- Written request: Pull out from the material below all lines with "that".
------------
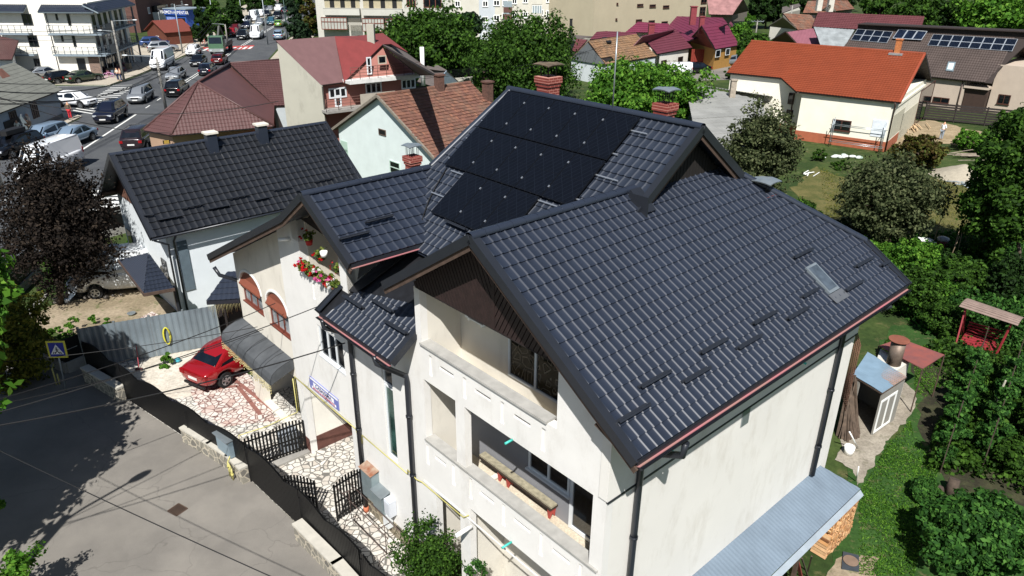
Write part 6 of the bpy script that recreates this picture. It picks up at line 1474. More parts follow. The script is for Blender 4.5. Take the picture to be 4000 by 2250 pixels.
def leaf_mesh(name,P,nrm,size,mat,parent,base,ratio=.6):
    n=len(P); a=rs.normal(size=(n,3)); u=np.cross(nrm,a); u/=np.linalg.norm(u,axis=1)[:,None]; v=np.cross(nrm,u)
    s=(size*(.6+.8*rs.rand(n)))[:,None]; u=u*s*.5; v=v*s*.5*ratio
    V=np.stack([P-u,P-v*1.0+u*.1+nrm*s*.08,P+u,P+v+u*.1+nrm*s*.08],axis=1).reshape(-1,3)-np.array(base)
    me=bpy.data.meshes.new(name); me.vertices.add(4*n); me.vertices.foreach_set('co',V.astype(np.float32).ravel())
    me.loops.add(4*n); me.loops.foreach_set('vertex_index',np.arange(4*n,dtype=np.int32)); me.polygons.add(n)
    me.polygons.foreach_set('loop_start',np.arange(0,4*n,4,dtype=np.int32)); me.polygons.foreach_set('loop_total',np.full(n,4,dtype=np.int32))
    me.materials.append(mat); me.update(calc_edges=True)
    o=bpy.data.objects.new(name,me); COL.objects.link(o)
    if parent is not None: o.parent=parent; LOC[o.name]=Vector(base)
    else: o.location=base
    return o
def crown_px(base,cx,cy,w_,h_):
    b=Vector((base[0],base[1],0)); n=Vector((base[0],base[1],0)).normalized(); c=onpl(cx,cy,b,n); e=onpl(cx+w_/2,cy,b,n); t=onpl(cx,cy-h_/2,b,n); bt=onpl(cx,cy+h_/2,b,n)
    return c,(e-c).length,(t-bt).length/2
def tree(name,label,base,cpx=None,c=None,r=None,n=6000,leaf=.25,mat='green',group='trees and shrubs among the houses',cat='tree',depth=1.0,trunk=True,K=None,spread=.3,shell=.55,tr_=None):
    if cpx: c,rx,rz=crown_px(base,*cpx); r=(rx,rx*depth,rz)
    c=Vector(c); b=(base[0],base[1],0)
    if c.z-r[2]<.1: r=(r[0],r[1],max(.3,c.z-.1))
    leaf*=1.12; n=int(n*1.5)
    t=thing(name,label,cat,b,group); P,N_,cc=leaves(c,r,n,leaf,K,spread,shell); ok=P[:,2]>.04
    leaf_mesh('crown' if cat=='tree' else 'foliage',P[ok],N_[ok],leaf,LM[mat] if isinstance(mat,str) else mat,t,b)
    if trunk:
        m=MB(); r0=tr_ or max(.06,r[0]*.055); top=c+Vector((0,0,-r[2]*.1)); p0=Vector(b)
        mid=p0.lerp(top,.5)+Vector((rnd.uniform(-.1,.1),rnd.uniform(-.1,.1),0))*r[0]
        m.tube([p0,p0+(mid-p0)*.4,mid,top],[r0*1.2,r0,r0*.8,r0*.4],7)
        for i in range(9):
            q=Vector(cc[rs.randint(len(cc))]); s_=mid.lerp(top,rnd.random()*.9); m.tube([s_,s_.lerp(q,.5)+UZ*.1*r[0],q],[r0*.45,r0*.28,r0*.08],5)
        m.build('trunk' if cat=='tree' else 'stem',bark,t)
    return t
def xy(x,y,z=0): p=G(x,y,z); return (p.x,p.y)
tree('purple_leaved_tree','large dark purple brown leaved tree in the yard by the junction',xy(152,765),(150,560,285,360),n=22000,leaf=.14,mat='purple',depth=.95,spread=.26,shell=.35)
tree('maple_tree','yellowing green tree cut by the left edge, above the street sign',(-20.4,24.6),(15,850,215,250),n=11000,leaf=.13,mat='yel',spread=.25,shell=.4)
tree('street_tree','tree with bright green leaves whose twigs enter the bottom left corner',(-17.6,13.5),c=(-17.6,14.6,5.6),r=(3.3,4.2,2.5),n=16000,leaf=.30,mat='bright',spread=.26,shell=.3)
tree('street_tree','tree at the left frame edge that shades the street',(-18.6,20),c=(-18.6,19.6,6.4),r=(2.9,3.6,1.9),n=15000,leaf=.28,mat='bright',spread=.26,shell=.3)
tree('walnut_tree','broad green walnut tree in front of the left apartment block',xy(1095,220),(1080,112,225,180),n=14000,leaf=.42,mat='green',spread=.28)
tree('dark_pine','dark pine between the two pale apartment blocks',xy(1172,150),(1172,66,80,64),n=3500,leaf=.45,mat='conif')
tree('large_cherry_tree','tall wide green tree behind the rear chimney',xy(1320,262),(1315,150,265,225),n=19000,leaf=.33,mat='green',spread=.25,shell=.4)
tree('bushy_tree','low bright green trees beside the walnut',xy(1190,190),(1180,145,130,95),n=6000,leaf=.4,mat='bright')
tree('front_walnut_tree','light green walnut tree right behind the main roof ridge',xy(1620,345),(1612,250,310,190),n=19000,leaf=.30,mat='bright',spread=.24,shell=.45)
tree('willow_shrub_tree','grey green loose tree right of the main gable',xy(1915,505),(1912,385,190,245),n=15000,leaf=.19,mat='olive',spread=.22,shell=.3)
tree('plum_tree','broad dusky olive tree in the garden behind the eave',xy(2240,620),(2235,500,265,205),n=18000,leaf=.18,mat='olive',spread=.22,shell=.35)
tree('rowan_tree','small dark green tree with rusty top near the orange house',xy(2315,420),(2312,380,125,95),n=6000,leaf=.22,mat='rust',spread=.25)
tree('edge_walnut_tree','tall bright green walnut tree at the right edge of the photo',xy(2570,700),(2540,470,230,320),n=20000,leaf=.22,mat='green',spread=.24,shell=.4)
tree('hillside_tree','dense green tree behind the brown solar house',xy(2300,95),(2310,45,170,110),n=6000,leaf=.7,mat='green')
tree('hillside_tree','bright green tree at the top right corner',xy(2500,110),(2500,40,200,150),n=8000,leaf=.7,mat='bright')
tree('hillside_tree','dark green tree left of the corner tree, behind the solar house',xy(2410,100),(2405,50,120,110),n=4500,leaf=.7,mat='dark')
for i,(x,y,w_,h_,m_) in enumerate(((2060,10,120,60,'dark'),(2210,12,110,60,'green'),(1925,20,90,70,'dark'),(1990,-5,140,50,'green'),(2110,-8,120,50,'dark'),(1860,95,60,70,'bright'),(1895,120,85,95,'green'),(1870,55,50,40,'bright'))):
    tree('wooded_slope_tree','tree %s on the wooded ground beyond the red roofs'%('with pale green crown','with dark crown','of middling green','at the frame top','half hidden by roofs','close to the magenta roof','between pole and orange roof','beside the magenta annex')[i],xy(x,y+h_*.75),(x,y,w_,h_),n=2600,leaf=.8 if y<60 else .45,mat=m_)
tree('cedar_shrub','small dark shrubs before the cream block','x' and xy(1455,95),(1450,62,75,60),n=2500,leaf=.5,mat='olive')
tree('hedge_bush','round dark bushes at the foot of the cream block',xy(1410,90),(1400,70,60,40),n=2000,leaf=.5,mat='dark',cat='bush')
tree('green_shrub','shrubs at the corner of the cream block',xy(1385,105),(1520,78,110,45),n=2200,leaf=.5,mat='olive',cat='bush')
tree('hanging_vine_tree','leafy vine on the roof of the red yard gate',xy(1885,180),(1880,132,36,24),n=700,leaf=.35,mat='bright',cat='bush')
tree('thuja','narrow green thuja at the left corner of the orange roofed house',xy(1833,200),(1834,185,20,44),n=900,leaf=.25,mat='green',cat='bush')
# roadside trees (top)
for i,(x,y,w_,h_,m_) in enumerate(((505,62,40,90,'dark'),(545,55,60,70,'green'),(590,35,50,60,'dark'),(640,12,40,40,'dark'),(676,5,30,22,'green'),(738,50,36,110,'conif'),(762,85,40,80,'conif'),(775,30,36,100,'rust'),(745,5,40,50,'dark'),(715,-5,30,40,'dark'),(790,60,24,50,'green'),(520,10,60,50,'green'),(600,0,50,40,'green'),(507,80,22,34,'green'))):
    tree('roadside_tree','roadside tree %s'%('with dark crown beside the blue shop','behind the first street lamp','over the pavement, dark and low','far up the road, left kerb','where the road fades away','dark and columnar at the right kerb','bushy at the right kerb pavement','with reddish brown foliage','at the top right of the road','at the far end of the road','next to the apartment block wall','over the shop roof','at the top frame edge left of the road','young with thin trunk on the pavement')[i],xy(x,y+h_*.62),(x,y,w_,h_),n=2200,leaf=.55,mat=m_,group='roadside trees')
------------
- Response to this task:
Write part 6 of the bpy script that recreates this picture. It picks up at line 1474. More parts follow. The script is for Blender 4.5. Take the picture to be 4000 by 2250 pixels.
tree('street_tree','tree at the left frame edge that shades the street',(-18.6,20),c=(-18.6,19.6,6.4),r=(2.9,3.6,1.9),n=15000,leaf=.28,mat='bright',spread=.26,shell=.3)